REPUBLIKA.CO.ID, NEW YORK -- Pedagang-pedagang minyak internasion memprediksi harga minyak mentah AS bisa melonjak menjadi 100 dolar AS per barel pada tahun depan. Perkiraan dianggap tidak terpikirkan sebelumnya karena rekor pertumbuhan produksi AS dan permintaan global yang relatif datar.
Tetapi, kembalinya sanksi-sanksi Amerika Serikat terhadap Iran dan kemacetan yang menghambat penjualan minyak AS ke pasar telah memicu reli serta membawa patokan harga minyak hingga ke tingkat tertinggi dalam empat tahun.
Pada saat negara-negara produsen besar mengatakan pasokan cukup, hedge fund dan spekulan justru semakin skeptis terhadap argumen itu. Mereka bertaruh pasar bisa reli lebih lanjut karena sanksi-sanksi terhadap ekspor minyak mentah Iran mulai berlaku 4 November.
Situasi kian bullish ini terlihat di pasar opsi AS. Jumlah posisi terbuka (open positions) pada call options 100 dolar AS untuk WTI Desember 2019 - taruhan pada pasar berjangka mencapai harga tersebut pada akhir 2019. Menurut data CME, angka itu
telah meningkat sebesar 30 persen pada minggu lalu ke rekor 31.000 lot,
"Selama dua minggu terakhir, sudah ada lebih banyak bukti bahwa bahkan beberapa pelanggan yang lebih besar - India dan Cina - tidak akan membeli minyak mentah Iran mulai November," kata John Saucer, wakil presiden penelitian dan analisis di Mobius Risk Group.
Akibatnya, dia mengatakan, sanksi-sanksi ini cenderung jauh lebih efektif daripada yang dipikirkan orang. "Keseluruhan ekspor dari Iran telah turun menjadi 2 juta barel per hari (bph) pada September dari 2,8 juta bph pada April," ujar Institute of International Finance (IIF).

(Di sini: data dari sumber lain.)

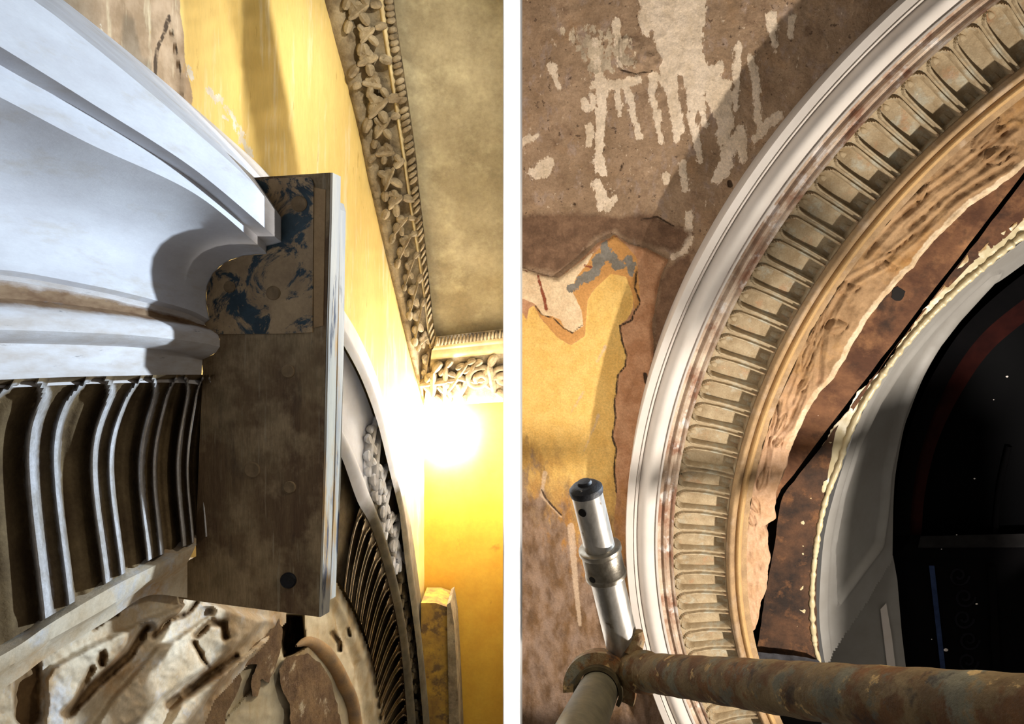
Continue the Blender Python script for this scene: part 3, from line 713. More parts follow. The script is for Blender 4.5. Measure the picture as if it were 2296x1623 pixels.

Perkiraan berapa banyak ekspor Iran dapat terpengaruh berkisar antara 500.000 bph hingga 2 juta bph, dan ketidakpastian atas dampaknya pada akhirnya dapat mendorong perubahan harga di kedua arah.
Minyak mentah Brent, patokan internasional, naik di atas 86 dolar AS per barel pada Rabu (3/10), dan minyak mentah AS West Texas Intermediate (WTI) mencapai 76 dolar AS per barel, tertinggi empat tahun.
Keputusan pemerintahan Trump untuk memperbarui sanksi terhadap Iran mendorong perubahan tajam dari Organisasi Negara-negara Pengekspor Minyak (OPEC). Setelah sekitar 18 bulan menahan pasokan, OPEC setuju untuk meningkatkan produksi.
Lebih lanjut, Arab Saudi dan Rusia baru-baru ini menyetujui secara pribadi untuk meningkatkan pasokan sebelum memberi tahu negara-negara OPEC lainnya dalam upaya untuk meredakan Presiden AS Donald Trump, yang telah memusatkan kemarahannya pada kenaikan harga.
Pasar minyak melihat OPEC. dan Rusia akan mengimbangi kekurangan pasokan produksi AS, yang berada pada rekor 11,1 juta bph. Jumlah itu tidak dapat menggantikan minyak mentah Timur Tengah, seperti tingkat Iran. Selain itu, kemacetan transportasi menghambat produksi AS.
"Kami terus melihat risiko-risiko harga cenderung ke sisi positif (naik) dan tidak menutup kemungkinan lonjakan harga minyak menjadi 100 dolar AS per barel," kata analis UBS, Giovanni Staunovo.
Minat terbuka di call options 100 dolar AS untuk Brent Desember 2018, yang berakhir pada akhir Oktober, saat ini lebih dari 50 ribu lot. Angka ini lebih besar daripada harga yang tercapai lainnya untuk bulan itu.